Vespasian asked, “What is the remedy for this?”

Ben Zakkai answered, “Let someone whom you dislike pass before you, as it is written, ‘A broken spirit dries up the bones.’” (Prov. 27:22). He did so, and the boots fit.

Vespasian said: “You can make a request of me and I will grant it.”

Ben Zakkai said to him: “Give me Yavneh and its Wise Men” — meaning, let me establish the academy in Yavneh.

Rabbi Yosef, or some say Rabbi Akiva, said he should have said to Vespasian: Let the Jews off this time. But Ben Zakkai thought that he could not be granted this much, and, as a result, even that little would not have been saved.

It is also possible that Ben Zakkai wanted to start a brand new enterprise, free from the corruption and ineptitude of Jerusalem in its last few decades.


THE STORY OF TITUS

 

Vespasian sent Titus (39 –81 CE), who said, “Where is their God, the rock in whom they trusted?” (Deut. 32:37)

This was the wicked Titus, who blasphemed and insulted Heaven. What did he do? He took a harlot by the hand and entered the Holy of Holies and spread out a Torah scroll and committed a sin on it. He then took a sword and slashed the sanctuary’s curtain (parochet). Miraculously, blood spurted out, and Titus thought that he had slain God.

Titus then took the curtain and shaped it like a basket and brought all the vessels of the Sanctuary and put them in it, and then put them on board a ship to go and triumph with them in Rome.

A gale sprang up at sea which threatened to wreck his ship. He said: “Apparently the power of the God of these people is only over water. When Pharaoh came, He drowned him in water, when Sis’ra came, He drowned him in water. Now He is also trying to drown me in water. If He is really mighty, let Him come up on dry land and fight with me.”

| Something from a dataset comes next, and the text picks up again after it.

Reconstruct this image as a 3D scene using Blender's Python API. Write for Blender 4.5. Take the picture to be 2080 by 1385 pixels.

A voice went forth from heaven saying: “Sinner, son of sinner, descendant of Esau the sinner, I have a tiny creature in my world called a gnat. Go up on dry land and make war with it.”

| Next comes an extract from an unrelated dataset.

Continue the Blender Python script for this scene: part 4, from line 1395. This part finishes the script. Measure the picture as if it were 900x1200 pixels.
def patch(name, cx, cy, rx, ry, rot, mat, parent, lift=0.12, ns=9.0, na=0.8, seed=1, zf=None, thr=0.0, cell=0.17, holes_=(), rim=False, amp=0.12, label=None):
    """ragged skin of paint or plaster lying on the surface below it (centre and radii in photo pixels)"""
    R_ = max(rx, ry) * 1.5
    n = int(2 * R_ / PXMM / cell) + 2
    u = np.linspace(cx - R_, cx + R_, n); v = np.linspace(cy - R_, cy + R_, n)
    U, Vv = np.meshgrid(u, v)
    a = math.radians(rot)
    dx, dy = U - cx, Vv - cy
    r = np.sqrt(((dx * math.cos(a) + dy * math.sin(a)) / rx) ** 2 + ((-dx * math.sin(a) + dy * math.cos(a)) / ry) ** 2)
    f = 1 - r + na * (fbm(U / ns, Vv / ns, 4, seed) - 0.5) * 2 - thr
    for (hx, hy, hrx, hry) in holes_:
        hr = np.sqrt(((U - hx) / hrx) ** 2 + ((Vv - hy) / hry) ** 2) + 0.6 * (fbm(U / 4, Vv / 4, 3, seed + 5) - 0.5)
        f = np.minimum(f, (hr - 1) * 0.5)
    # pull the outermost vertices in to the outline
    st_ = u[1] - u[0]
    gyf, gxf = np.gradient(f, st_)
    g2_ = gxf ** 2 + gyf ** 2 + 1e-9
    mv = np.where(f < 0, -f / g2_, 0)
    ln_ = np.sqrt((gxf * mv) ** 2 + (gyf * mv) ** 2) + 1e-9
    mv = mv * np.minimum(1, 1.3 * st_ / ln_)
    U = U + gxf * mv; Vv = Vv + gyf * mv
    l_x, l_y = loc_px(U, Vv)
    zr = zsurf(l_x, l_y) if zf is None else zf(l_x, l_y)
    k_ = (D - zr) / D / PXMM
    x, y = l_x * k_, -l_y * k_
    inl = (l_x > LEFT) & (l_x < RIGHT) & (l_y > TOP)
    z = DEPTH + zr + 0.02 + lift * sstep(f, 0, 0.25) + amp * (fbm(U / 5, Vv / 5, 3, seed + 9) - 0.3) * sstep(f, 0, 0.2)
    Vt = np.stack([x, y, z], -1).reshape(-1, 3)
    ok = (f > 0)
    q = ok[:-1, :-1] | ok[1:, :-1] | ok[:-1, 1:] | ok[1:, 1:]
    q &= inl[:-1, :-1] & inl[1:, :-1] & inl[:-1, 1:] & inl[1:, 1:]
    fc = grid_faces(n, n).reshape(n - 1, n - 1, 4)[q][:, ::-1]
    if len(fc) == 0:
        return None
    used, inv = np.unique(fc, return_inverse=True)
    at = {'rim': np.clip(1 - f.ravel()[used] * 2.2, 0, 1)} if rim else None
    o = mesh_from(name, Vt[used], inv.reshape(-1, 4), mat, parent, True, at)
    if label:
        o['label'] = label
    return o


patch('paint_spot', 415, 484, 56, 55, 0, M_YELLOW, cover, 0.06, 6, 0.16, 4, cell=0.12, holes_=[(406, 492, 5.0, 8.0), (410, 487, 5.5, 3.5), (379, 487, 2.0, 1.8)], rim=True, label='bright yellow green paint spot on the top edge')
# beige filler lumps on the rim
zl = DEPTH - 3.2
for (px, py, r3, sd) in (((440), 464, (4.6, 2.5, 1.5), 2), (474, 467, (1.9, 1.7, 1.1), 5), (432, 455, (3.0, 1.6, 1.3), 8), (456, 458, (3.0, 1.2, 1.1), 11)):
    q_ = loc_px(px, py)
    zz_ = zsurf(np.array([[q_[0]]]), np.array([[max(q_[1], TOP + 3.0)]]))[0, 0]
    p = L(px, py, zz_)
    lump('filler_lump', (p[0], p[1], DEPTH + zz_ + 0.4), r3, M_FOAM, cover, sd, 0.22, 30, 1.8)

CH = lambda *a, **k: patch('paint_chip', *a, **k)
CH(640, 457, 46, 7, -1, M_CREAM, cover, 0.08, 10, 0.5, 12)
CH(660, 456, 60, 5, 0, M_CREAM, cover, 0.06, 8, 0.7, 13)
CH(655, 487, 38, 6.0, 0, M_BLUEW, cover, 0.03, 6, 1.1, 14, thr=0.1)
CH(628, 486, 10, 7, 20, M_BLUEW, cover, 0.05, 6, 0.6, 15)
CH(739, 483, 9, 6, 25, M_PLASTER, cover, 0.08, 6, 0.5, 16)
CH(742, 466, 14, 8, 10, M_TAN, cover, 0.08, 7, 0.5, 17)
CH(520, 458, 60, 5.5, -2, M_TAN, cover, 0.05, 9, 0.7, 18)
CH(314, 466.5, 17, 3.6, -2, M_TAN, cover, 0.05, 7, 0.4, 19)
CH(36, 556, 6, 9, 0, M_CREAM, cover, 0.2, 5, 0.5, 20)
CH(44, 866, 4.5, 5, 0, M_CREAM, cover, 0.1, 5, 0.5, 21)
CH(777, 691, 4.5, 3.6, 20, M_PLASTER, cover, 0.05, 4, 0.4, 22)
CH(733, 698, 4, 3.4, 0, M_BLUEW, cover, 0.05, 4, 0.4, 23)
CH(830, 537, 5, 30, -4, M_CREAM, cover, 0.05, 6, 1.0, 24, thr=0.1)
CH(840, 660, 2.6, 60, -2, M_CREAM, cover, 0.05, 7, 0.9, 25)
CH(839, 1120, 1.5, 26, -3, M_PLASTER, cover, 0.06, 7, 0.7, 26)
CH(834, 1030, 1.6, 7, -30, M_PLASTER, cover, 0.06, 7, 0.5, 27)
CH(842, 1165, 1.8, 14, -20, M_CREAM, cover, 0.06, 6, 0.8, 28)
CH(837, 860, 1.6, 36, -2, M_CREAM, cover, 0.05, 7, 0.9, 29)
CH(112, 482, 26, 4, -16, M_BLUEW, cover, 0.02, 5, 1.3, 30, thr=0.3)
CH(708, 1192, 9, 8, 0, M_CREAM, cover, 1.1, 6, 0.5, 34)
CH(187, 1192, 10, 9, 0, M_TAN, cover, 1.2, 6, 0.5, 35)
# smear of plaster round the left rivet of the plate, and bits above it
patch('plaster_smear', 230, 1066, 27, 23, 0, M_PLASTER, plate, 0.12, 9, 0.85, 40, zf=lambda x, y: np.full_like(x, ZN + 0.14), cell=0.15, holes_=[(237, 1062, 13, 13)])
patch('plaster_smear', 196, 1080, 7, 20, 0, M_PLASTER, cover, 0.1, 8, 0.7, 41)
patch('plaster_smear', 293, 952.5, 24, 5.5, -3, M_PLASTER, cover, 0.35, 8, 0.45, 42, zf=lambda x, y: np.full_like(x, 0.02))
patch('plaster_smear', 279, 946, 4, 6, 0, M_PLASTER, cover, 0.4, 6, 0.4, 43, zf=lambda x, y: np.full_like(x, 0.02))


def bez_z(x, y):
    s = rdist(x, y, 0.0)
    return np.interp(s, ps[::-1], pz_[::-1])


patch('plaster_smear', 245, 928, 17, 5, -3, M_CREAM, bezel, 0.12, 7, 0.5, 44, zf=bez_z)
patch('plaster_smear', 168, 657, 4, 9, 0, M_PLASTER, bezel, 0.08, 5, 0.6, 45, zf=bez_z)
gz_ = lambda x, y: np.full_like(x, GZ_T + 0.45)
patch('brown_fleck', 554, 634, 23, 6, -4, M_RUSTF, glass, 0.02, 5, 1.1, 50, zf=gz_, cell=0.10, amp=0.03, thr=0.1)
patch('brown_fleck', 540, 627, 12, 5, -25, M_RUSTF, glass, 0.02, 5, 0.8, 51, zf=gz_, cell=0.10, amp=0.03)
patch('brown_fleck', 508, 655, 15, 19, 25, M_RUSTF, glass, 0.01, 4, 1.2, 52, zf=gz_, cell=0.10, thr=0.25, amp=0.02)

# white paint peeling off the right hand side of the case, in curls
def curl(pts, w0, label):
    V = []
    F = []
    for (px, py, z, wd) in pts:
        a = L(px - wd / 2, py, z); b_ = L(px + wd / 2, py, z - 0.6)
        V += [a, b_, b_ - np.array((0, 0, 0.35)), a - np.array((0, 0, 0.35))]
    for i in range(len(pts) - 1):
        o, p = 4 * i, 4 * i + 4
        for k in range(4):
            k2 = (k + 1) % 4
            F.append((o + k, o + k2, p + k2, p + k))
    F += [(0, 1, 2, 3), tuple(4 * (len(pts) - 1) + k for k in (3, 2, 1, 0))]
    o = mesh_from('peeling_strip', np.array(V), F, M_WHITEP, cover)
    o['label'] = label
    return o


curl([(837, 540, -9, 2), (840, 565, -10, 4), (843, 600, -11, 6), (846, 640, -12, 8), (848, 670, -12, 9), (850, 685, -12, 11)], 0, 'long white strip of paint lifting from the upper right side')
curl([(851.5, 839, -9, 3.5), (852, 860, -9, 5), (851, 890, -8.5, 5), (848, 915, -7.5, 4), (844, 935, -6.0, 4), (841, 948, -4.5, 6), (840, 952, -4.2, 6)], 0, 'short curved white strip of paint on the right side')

When Titus landed, the gnat came and entered his nose, and it knocked against his brain for seven years. One day as he was passing a blacksmith’s shop, the gnat heard the noise of the hammer and stopped.

Titus said: “I see there is a remedy.”

So every day his servants brought a blacksmith who hammered before him. If the blacksmith was a non-Jew, they paid him four zuzim; if he was a Jew they said, It is enough that you see the suffering of your enemy.

This went on for thirty days, but then the creature got used to the noise.

Rabbi Pinchas ben Aruba said: “I was in company with the notables of Rome, and when Titus died they split open his skull and found there something like a sparrow, two selas (40 grams) in weight.”

Another Rabbi taught: “It looked like a young dove, two pounds in weight.”

Abayeh said: “We have it on record that its beak was of brass and its claws of iron.”

When Titus died he said: “Burn me and scatter my ashes over the seven seas so that the God of the Jews should not find me and bring me to trial.”

 

THE LESSON

The Rabbis’ story of destruction leads poetically from the infraction of a man named locust, all the way to a gnat that punishes the destroyer of the holy Temple. Catastrophes begin with trivial infractions, and grow, fueled by people’s inability to let go of their rage. Incompetence, corruption and excessive piety come at the expense of wisdom and decisiveness.

Finally, the day is saved by one pragmatic Rabbi, who recognizes that he cannot save Jerusalem, but hopes to at least preserve its essence for the sake of future generations.